We’ve all had the feeling in the pit of our stomachs. Somebody asks you “What do you do?” They seem to think they’ll learn a lot about you by asking, but you’d rather they never had.
Maybe your job needs too much defending or explaining. Or you’d rather not have to think about “what you do” when you’re not doing it. Maybe you don’t have a job to talk about. Maybe it’s just an inadequate measure of who you are.
It doesn’t have to be.
“What do you do?” is usually a stranger’s second question. (The first—“Where are you from?”—is just an icebreaker, before getting down to business.) As he sums you up, he can already see your age, sex and race, and how well you present. Your job provides all the remaining information he thinks he needs for his snapshot of you.
Because it’s a demonstration of your worth. It gives him your rung on the social ladder. He thinks he’ll learn something about how hard you’ve worked and how smart you are when you tell him. You don’t have to let the question sum you up so easily.
Never just say: “I work at ___,” “I’m a ___,” or “I’m studying to be a ___.”
Tag yourself differently. Take the opportunity this question presents to define yourself in the ways that you want to be defined.
I was struck the other day by a column about work in my local paper entitled “It’s Not All That We Are.” The writer had been watching her co-workers, who had lost their newspaper jobs, leave for the last time. They got some final applause when they left the newsroom from the employees whose jobs—like hers—had been spared. Then she wrote:
“When the applause ends, a dreadful silence sets in.”
In this moment-after, when you could hear a pin drop, the importance of a job like writer or copy editor “takes on mythical proportions.” Indeed, when it’s gone the void can seem so huge that it’s hard to find what’s left of the person who held it.

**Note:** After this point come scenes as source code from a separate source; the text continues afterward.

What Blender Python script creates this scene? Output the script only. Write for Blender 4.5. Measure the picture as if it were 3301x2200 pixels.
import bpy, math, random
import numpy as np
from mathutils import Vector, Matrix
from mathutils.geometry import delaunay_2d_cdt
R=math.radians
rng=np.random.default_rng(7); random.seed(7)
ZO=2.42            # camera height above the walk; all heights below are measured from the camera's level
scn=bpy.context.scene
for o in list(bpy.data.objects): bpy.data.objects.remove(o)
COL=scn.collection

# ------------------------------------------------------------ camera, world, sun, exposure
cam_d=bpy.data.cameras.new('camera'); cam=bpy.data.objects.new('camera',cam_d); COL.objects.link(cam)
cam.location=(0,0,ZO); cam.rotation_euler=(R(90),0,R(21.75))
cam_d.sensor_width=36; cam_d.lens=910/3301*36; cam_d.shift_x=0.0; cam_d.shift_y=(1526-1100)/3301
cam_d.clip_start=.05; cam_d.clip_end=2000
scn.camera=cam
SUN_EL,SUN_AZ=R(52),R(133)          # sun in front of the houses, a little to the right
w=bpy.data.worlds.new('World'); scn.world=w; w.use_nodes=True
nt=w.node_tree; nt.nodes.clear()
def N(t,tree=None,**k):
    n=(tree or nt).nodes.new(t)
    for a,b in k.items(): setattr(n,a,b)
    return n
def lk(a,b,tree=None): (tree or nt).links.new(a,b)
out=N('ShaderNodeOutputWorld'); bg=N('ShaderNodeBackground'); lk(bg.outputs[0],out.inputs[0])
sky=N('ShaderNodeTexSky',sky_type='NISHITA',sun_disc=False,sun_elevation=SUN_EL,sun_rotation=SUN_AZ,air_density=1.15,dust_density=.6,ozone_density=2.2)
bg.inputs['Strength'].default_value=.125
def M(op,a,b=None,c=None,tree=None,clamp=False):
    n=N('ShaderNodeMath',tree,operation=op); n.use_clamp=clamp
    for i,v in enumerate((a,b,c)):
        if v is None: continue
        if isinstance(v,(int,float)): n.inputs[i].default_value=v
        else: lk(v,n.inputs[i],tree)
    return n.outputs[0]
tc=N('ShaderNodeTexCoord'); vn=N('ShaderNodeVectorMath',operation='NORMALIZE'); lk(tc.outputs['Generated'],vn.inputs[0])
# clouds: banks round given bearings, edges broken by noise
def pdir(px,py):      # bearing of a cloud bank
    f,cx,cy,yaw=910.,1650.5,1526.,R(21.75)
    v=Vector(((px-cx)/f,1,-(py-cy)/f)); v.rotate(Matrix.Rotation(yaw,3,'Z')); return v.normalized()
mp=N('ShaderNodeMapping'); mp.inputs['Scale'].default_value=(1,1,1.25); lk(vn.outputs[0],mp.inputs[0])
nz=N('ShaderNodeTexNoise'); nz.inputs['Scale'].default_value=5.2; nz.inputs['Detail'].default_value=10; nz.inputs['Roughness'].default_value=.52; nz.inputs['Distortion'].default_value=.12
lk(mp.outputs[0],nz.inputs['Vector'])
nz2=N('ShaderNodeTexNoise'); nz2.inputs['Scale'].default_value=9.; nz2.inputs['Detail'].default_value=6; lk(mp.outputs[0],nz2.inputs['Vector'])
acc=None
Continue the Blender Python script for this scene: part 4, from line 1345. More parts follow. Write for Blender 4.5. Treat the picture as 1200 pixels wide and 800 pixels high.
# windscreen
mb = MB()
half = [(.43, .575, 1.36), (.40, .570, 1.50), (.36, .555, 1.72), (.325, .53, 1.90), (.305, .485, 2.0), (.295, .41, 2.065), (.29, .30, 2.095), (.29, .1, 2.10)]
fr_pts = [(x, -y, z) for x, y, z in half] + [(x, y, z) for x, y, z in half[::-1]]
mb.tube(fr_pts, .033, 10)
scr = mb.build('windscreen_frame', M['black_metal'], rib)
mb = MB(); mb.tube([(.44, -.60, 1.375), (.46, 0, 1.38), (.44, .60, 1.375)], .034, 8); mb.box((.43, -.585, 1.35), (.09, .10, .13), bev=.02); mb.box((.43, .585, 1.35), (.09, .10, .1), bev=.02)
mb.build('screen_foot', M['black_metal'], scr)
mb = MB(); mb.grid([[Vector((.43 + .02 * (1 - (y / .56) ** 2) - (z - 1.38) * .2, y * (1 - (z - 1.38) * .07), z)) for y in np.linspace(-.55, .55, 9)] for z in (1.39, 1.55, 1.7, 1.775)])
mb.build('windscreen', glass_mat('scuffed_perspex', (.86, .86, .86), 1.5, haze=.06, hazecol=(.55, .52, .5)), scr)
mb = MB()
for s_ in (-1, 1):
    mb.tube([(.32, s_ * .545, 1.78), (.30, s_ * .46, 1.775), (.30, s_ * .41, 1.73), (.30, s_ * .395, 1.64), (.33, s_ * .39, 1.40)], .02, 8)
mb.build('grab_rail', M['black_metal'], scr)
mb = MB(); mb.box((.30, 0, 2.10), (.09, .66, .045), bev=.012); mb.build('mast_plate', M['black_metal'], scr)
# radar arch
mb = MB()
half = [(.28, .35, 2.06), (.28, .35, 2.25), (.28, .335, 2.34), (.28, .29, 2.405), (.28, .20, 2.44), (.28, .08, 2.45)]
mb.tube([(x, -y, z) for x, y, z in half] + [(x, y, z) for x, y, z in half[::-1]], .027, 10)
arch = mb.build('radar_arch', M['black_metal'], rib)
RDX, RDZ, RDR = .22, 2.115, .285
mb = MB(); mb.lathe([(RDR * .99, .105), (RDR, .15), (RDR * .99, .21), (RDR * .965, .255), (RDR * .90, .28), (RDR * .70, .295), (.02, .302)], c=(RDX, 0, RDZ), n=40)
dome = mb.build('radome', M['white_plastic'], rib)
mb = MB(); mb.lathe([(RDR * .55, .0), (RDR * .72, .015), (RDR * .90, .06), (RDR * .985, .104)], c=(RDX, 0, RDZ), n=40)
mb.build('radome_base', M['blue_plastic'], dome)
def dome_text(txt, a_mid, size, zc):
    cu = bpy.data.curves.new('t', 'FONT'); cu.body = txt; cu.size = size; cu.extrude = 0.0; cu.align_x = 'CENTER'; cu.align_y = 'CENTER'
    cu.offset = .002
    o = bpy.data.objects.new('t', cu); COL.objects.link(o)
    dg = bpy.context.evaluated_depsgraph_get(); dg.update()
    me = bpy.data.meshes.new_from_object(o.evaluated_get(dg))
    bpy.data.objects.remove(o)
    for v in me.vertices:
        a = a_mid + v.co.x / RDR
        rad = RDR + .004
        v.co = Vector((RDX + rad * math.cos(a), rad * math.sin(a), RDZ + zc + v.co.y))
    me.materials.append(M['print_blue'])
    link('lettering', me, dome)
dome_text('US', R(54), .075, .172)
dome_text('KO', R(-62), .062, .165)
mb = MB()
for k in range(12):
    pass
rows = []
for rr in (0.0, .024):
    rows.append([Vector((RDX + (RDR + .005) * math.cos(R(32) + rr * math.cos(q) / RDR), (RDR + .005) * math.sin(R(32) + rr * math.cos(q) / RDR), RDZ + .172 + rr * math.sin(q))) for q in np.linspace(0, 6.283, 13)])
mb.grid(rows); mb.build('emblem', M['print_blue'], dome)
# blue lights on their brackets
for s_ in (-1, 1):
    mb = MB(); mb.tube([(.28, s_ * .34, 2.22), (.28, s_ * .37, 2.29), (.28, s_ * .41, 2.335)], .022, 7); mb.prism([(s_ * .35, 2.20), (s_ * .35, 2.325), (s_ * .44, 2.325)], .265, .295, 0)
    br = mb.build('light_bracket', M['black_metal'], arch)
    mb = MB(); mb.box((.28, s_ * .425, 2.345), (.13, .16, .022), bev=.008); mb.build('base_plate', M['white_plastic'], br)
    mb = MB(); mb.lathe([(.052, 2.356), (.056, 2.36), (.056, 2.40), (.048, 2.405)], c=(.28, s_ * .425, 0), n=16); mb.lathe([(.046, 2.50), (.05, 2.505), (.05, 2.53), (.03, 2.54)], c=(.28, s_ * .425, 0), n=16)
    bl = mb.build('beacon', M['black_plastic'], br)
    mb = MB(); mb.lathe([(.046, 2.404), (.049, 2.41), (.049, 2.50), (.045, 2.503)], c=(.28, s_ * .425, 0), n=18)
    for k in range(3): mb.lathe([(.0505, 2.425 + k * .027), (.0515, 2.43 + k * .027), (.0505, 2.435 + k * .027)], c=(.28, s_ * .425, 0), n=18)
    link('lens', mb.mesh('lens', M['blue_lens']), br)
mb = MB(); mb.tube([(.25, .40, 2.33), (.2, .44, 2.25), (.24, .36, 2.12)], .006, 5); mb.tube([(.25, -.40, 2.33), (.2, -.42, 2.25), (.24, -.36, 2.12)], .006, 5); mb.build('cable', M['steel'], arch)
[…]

At times like this, a job can seem like all that we are. The dread hangs in the air over those who have been left behind, silently wondering what the applause would sound like for what remains of them.
It’s not just that our work is too important in our lives. It’s that the other things that are important about us are not more front and center—holding their own with our jobs as essential and obvious parts of who we are.
It’s those things about us that can’t be taken away when a job is.
While the question “what do you do” is looking for a quick summary of your utility in the world, your answer should always speak to your contributions and your value in broader ways.
Your answer should no longer be a label or a tag, but a very short story.
It should speak to your present but also your future. (I am this, working to be that.) It should speak to your commitments. (I write or draw or raise dogs, I travel, sing or climb, I help my elderly neighbors, I march in parades.) It should speak to your spirit. (I live for the silence after a snow has fallen, or for the roar of twenty thousand baseball fans.) You need to put this kind of information out there too.
A very short story in 3 parts that says: my job is only part of “what I do.”